Recommendations for Executive Action

  1. Status: Closed - Implemented

    Comments: FAA plans to provide information on the progress of the harmonization plan in its fiscal year 1993 annual report. This report was signed by the FAA Administrator on March 8, 1994. As of August 1994, FAA and the European Joint Aviation Authorities (JAA) had identified 77 key regulatory differences and resolved over 40 of them. FAA and JAA have also developed a strategic plan prioritizing these differences and establishing specific timeframes for resolution.

    Recommendation: To help ensure that the recent momentum in the harmonization effort results in the identification and resolution of regulatory differences and avoidance of duplication between FAA and JAA early in the aircraft certification process, the Secretary of Transportation should direct the Administrator, FAA, to monitor and annually report to the Secretary on the progress achieved relative to time frames established in the strategic plan and make programmatic changes as needed to ensure that the plan results in the resolution of regulatory differences.

    Agency Affected: Department of Transportation

  2. Status: Closed - Implemented

    Comments: FAA and Joint Aviation Authorities (JAA) developed concurrent, cooperative certification procedures in order to eliminate unnecessary duplication and establish a common certification basis at the outset of a program during the certification of the Boeing 777 in May 1995. These new certification procedures were also used in the certification of the Airbus 340. FAA and JAA are continuing their efforts to resolve industry concerns regarding the procedures.

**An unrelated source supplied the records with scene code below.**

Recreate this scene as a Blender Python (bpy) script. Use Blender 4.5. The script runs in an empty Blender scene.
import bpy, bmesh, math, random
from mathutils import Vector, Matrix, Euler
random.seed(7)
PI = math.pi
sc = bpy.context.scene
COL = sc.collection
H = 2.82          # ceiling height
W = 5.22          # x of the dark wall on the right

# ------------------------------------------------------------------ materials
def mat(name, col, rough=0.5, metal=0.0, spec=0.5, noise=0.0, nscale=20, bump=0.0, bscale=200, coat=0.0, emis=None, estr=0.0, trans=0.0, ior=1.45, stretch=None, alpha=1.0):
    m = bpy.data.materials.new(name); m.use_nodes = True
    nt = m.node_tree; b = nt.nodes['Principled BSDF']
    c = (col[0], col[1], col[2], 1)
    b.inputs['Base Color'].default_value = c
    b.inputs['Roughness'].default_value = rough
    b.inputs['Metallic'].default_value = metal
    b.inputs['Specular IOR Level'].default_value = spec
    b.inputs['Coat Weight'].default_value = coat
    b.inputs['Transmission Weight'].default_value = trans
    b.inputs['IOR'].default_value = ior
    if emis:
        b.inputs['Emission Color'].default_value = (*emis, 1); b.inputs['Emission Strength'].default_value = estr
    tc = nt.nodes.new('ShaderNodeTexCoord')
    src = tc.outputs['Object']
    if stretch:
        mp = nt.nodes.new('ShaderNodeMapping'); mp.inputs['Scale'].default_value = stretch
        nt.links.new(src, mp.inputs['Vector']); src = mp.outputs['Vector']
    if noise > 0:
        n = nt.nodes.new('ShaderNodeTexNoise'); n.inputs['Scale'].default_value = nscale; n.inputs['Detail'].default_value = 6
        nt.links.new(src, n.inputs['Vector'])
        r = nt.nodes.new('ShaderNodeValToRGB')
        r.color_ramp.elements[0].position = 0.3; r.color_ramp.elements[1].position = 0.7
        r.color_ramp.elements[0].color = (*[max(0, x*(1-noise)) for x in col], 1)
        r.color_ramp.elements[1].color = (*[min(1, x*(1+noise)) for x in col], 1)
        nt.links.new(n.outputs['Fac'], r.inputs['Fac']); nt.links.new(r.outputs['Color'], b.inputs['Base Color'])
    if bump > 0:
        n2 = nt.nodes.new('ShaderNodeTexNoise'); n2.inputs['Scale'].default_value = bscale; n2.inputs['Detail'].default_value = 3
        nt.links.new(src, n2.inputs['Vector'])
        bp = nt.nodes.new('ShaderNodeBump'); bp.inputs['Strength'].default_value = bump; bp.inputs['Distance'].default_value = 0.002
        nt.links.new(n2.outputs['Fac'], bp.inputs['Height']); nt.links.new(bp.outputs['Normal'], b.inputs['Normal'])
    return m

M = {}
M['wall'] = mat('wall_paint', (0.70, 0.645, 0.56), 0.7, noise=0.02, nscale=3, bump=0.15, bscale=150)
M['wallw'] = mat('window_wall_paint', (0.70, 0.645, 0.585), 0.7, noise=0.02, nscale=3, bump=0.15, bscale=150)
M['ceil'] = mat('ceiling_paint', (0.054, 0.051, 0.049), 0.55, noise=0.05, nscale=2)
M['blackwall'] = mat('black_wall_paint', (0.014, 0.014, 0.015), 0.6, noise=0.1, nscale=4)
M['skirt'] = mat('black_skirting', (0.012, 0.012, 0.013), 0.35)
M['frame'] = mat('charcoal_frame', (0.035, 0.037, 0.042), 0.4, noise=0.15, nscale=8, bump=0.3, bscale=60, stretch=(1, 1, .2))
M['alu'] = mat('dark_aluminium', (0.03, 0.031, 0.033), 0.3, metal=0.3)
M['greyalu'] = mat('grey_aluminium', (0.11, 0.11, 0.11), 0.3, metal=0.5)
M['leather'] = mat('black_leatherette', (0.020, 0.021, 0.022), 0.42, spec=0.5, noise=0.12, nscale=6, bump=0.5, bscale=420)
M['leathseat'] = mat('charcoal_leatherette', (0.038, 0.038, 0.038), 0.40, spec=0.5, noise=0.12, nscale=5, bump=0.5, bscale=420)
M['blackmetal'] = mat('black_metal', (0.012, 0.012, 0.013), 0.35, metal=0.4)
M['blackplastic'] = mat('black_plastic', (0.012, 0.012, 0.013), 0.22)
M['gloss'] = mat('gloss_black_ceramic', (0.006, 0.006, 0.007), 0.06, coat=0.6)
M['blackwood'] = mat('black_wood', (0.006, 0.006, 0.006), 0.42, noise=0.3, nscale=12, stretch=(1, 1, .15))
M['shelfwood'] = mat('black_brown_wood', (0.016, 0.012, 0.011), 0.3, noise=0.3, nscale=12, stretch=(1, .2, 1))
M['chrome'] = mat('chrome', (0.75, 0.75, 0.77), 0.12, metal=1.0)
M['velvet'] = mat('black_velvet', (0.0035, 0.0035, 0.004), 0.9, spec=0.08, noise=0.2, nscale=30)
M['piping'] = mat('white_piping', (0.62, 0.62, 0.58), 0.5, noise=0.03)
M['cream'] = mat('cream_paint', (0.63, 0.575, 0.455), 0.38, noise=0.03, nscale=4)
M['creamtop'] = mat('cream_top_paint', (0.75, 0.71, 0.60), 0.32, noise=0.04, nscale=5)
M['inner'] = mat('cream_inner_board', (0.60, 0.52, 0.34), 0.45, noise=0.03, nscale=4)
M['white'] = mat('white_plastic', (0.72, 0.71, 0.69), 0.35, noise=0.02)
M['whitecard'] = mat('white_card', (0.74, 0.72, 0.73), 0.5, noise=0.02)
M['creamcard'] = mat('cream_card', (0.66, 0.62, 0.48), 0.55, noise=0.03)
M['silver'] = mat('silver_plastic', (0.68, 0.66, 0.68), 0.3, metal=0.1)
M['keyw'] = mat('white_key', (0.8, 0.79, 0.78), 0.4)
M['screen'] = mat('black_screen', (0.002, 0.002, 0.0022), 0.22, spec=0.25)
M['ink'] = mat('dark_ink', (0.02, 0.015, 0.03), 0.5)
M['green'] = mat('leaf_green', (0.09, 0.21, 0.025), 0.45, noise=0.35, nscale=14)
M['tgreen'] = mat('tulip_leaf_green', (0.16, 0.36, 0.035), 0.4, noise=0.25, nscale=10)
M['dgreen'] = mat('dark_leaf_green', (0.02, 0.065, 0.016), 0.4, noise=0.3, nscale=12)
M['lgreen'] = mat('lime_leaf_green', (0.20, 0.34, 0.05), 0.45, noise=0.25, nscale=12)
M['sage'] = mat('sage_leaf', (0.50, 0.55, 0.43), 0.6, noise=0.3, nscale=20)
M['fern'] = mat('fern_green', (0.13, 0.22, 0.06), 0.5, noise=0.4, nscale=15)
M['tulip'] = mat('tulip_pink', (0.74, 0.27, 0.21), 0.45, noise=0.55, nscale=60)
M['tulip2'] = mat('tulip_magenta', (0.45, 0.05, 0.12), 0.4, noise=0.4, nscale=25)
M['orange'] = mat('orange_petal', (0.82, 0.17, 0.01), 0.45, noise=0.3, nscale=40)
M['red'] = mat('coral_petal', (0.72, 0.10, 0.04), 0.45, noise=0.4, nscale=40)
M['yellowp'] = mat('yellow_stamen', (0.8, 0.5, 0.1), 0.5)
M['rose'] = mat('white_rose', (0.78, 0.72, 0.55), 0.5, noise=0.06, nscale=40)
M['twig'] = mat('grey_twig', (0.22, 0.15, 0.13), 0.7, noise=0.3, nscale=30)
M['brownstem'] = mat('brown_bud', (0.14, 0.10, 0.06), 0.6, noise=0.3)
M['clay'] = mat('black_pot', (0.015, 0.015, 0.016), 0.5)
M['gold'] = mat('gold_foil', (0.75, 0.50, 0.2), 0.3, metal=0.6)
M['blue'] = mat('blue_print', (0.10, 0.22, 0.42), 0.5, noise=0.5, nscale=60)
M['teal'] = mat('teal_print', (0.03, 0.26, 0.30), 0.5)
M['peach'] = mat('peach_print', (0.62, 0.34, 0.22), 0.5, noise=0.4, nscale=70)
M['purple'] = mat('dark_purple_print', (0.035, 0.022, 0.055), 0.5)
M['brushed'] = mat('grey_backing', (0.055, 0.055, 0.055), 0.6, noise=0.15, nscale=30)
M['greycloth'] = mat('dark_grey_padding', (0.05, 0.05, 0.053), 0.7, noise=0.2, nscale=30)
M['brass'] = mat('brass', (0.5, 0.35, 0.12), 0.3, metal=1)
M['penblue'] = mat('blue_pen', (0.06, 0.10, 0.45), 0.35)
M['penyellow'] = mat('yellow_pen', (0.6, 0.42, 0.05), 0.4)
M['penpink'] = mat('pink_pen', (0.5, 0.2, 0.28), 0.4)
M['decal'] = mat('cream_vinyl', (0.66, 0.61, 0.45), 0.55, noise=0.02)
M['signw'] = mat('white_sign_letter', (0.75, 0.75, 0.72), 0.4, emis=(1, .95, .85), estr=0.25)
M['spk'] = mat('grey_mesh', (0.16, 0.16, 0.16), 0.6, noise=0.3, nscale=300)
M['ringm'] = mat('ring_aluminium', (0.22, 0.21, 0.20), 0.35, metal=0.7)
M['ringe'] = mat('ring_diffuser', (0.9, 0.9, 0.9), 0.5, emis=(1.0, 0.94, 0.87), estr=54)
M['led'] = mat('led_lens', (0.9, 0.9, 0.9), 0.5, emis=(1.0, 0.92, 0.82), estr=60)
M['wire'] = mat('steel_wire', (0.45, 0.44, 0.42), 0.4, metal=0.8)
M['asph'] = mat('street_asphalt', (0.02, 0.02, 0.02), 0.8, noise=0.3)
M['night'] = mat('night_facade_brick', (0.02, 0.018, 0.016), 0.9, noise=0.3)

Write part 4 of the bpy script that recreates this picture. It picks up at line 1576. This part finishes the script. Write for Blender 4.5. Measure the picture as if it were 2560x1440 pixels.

FAA and JAA meet each year to address these concerns and other harmonization activities. This effort is an ongoing, never-ending process.

    Recommendation: To help ensure that the recent momentum in the harmonization effort results in the identification and resolution of regulatory differences and avoidance of duplication between FAA and JAA early in the aircraft certification process, the Secretary of Transportation should direct the Administrator, FAA, to develop specific mechanisms, such as joint teams, to coordinate certification activities with JAA and prevent unnecessary duplication and late interpretational differences in certifying a transport airplane design.

    Agency Affected: Department of Transportation

  3. Status: Closed - Not Implemented

    Comments: FAA does not plan to take the recommended action. Rather, the Department of Transportation will evaluate ARAC's benefits to ensure that it provides necessary and effective input commensurate with costs incurred.

    Recommendation: When submitting the Department's proposal to Congress for rechartering the Aviation Rulemaking Advisory Committee (ARAC), the Secretary of Transportation should direct the Administrator, FAA, to report on: (1) the results achieved through ARAC; (2) the problems encountered during its implementation; (3) FAA actions taken to overcome the problems; (4) effect of ARAC on FAA/JAA harmonization activities; and (5) the impact of ARAC on the FAA rulemaking process.